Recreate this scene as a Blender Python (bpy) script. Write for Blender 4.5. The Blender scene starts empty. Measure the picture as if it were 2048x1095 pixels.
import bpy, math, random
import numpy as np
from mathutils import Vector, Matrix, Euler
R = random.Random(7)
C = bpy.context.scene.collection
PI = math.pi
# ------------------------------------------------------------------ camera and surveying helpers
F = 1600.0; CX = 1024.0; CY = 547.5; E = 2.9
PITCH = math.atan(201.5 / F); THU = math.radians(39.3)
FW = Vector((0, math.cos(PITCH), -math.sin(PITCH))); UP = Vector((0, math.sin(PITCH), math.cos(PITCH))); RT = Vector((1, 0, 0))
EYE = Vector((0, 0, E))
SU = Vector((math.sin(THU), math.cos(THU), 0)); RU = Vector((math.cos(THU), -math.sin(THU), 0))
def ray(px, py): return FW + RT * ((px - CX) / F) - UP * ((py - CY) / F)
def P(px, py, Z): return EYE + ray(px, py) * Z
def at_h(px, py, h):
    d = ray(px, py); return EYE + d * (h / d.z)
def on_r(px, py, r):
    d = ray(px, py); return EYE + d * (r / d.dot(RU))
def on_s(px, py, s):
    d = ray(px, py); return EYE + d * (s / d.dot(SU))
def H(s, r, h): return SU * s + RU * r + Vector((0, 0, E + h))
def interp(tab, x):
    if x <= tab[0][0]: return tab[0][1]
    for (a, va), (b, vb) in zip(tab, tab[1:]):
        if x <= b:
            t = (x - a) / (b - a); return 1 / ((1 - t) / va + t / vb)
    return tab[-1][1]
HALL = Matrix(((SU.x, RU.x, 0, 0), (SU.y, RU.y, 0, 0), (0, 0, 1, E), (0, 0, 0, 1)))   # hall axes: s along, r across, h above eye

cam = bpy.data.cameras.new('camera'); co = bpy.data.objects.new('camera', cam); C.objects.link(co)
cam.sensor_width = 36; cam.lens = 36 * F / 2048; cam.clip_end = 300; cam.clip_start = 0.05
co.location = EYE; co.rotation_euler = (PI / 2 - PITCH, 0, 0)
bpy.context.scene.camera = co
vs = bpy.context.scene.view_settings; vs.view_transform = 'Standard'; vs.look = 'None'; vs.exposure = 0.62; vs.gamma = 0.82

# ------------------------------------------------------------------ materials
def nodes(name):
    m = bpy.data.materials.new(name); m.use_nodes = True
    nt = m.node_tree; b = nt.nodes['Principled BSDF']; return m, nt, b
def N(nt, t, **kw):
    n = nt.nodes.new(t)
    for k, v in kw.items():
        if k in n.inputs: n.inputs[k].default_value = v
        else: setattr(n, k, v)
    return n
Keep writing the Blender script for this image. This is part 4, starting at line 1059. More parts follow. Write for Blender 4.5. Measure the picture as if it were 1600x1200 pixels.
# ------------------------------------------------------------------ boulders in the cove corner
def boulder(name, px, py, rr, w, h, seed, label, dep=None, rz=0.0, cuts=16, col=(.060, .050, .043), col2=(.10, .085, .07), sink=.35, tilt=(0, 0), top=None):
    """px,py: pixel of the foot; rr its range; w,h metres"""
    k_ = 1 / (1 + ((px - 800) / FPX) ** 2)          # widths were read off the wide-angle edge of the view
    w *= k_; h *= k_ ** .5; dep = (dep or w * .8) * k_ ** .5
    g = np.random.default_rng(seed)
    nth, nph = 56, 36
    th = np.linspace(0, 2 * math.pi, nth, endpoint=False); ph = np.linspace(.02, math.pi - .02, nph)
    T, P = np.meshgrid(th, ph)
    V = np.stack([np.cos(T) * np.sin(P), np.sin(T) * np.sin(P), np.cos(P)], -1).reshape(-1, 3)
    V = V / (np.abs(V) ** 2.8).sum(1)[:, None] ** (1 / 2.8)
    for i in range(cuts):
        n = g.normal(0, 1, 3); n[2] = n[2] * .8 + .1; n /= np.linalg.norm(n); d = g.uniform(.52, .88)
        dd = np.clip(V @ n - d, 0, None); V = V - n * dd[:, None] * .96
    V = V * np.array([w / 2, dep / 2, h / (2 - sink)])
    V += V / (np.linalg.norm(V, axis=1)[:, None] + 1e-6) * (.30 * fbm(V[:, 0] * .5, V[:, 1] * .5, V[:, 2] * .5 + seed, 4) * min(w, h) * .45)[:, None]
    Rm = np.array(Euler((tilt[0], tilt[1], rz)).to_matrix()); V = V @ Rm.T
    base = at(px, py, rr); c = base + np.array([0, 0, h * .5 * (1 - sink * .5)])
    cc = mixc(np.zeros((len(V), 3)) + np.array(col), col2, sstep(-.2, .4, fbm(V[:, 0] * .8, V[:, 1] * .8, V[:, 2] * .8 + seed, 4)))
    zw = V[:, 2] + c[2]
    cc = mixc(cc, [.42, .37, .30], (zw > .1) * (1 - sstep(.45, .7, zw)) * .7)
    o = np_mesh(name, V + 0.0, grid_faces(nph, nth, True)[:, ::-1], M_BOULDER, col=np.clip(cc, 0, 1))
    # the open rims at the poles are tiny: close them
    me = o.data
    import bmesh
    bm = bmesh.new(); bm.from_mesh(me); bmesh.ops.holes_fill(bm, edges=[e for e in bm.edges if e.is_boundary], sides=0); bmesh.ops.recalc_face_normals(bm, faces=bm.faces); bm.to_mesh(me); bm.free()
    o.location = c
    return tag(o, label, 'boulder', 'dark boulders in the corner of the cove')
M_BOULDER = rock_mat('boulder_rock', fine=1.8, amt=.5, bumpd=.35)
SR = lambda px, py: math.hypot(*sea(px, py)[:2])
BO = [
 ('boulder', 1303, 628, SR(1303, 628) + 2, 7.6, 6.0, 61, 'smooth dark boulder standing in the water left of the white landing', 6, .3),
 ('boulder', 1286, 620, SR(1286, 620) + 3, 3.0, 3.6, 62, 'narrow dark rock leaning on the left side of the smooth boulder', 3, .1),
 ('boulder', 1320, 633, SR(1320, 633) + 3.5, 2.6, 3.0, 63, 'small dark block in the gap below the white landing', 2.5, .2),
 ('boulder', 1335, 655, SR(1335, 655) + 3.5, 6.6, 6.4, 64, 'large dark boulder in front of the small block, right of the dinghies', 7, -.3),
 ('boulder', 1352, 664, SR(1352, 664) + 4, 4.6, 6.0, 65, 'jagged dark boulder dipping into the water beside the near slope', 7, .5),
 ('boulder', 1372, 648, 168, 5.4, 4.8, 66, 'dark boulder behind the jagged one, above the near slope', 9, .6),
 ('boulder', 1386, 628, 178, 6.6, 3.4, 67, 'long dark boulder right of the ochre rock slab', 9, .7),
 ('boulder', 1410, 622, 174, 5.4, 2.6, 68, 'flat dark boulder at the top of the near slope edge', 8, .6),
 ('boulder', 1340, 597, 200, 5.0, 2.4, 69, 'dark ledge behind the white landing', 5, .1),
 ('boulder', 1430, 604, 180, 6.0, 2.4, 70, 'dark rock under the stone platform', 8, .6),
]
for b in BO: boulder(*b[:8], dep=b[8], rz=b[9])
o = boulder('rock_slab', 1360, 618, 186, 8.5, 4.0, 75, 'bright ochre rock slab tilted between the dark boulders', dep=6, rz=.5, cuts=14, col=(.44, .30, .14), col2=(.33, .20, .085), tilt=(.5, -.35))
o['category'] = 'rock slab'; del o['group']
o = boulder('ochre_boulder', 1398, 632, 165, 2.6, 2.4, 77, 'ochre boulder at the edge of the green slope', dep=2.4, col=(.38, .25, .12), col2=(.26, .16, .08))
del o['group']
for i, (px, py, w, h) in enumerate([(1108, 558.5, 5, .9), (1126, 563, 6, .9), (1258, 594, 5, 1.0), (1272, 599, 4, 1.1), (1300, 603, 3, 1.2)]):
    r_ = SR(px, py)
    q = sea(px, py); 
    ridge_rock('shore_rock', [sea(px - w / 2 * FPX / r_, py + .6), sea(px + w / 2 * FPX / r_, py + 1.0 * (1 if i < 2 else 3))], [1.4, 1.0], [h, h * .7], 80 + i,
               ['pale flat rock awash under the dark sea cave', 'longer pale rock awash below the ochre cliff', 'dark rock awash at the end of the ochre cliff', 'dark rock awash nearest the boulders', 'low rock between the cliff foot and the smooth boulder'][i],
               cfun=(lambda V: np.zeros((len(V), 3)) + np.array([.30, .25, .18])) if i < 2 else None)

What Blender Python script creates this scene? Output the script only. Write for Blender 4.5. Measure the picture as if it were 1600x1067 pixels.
|---|
• Set exercise:
Copy out only the lines running from the beginning of the data to the line with "h above eye", both ends included.

• Full output:
Recreate this scene as a Blender Python (bpy) script. Write for Blender 4.5. The Blender scene starts empty. Measure the picture as if it were 2048x1095 pixels.
import bpy, math, random
import numpy as np
from mathutils import Vector, Matrix, Euler
R = random.Random(7)
C = bpy.context.scene.collection
PI = math.pi
# ------------------------------------------------------------------ camera and surveying helpers
F = 1600.0; CX = 1024.0; CY = 547.5; E = 2.9
PITCH = math.atan(201.5 / F); THU = math.radians(39.3)
FW = Vector((0, math.cos(PITCH), -math.sin(PITCH))); UP = Vector((0, math.sin(PITCH), math.cos(PITCH))); RT = Vector((1, 0, 0))
EYE = Vector((0, 0, E))
SU = Vector((math.sin(THU), math.cos(THU), 0)); RU = Vector((math.cos(THU), -math.sin(THU), 0))
def ray(px, py): return FW + RT * ((px - CX) / F) - UP * ((py - CY) / F)
def P(px, py, Z): return EYE + ray(px, py) * Z
def at_h(px, py, h):
    d = ray(px, py); return EYE + d * (h / d.z)
def on_r(px, py, r):
    d = ray(px, py); return EYE + d * (r / d.dot(RU))
def on_s(px, py, s):
    d = ray(px, py); return EYE + d * (s / d.dot(SU))
def H(s, r, h): return SU * s + RU * r + Vector((0, 0, E + h))
def interp(tab, x):
    if x <= tab[0][0]: return tab[0][1]
    for (a, va), (b, vb) in zip(tab, tab[1:]):
        if x <= b:
            t = (x - a) / (b - a); return 1 / ((1 - t) / va + t / vb)
    return tab[-1][1]
HALL = Matrix(((SU.x, RU.x, 0, 0), (SU.y, RU.y, 0, 0), (0, 0, 1, E), (0, 0, 0, 1)))   # hall axes: s along, r across, h above eye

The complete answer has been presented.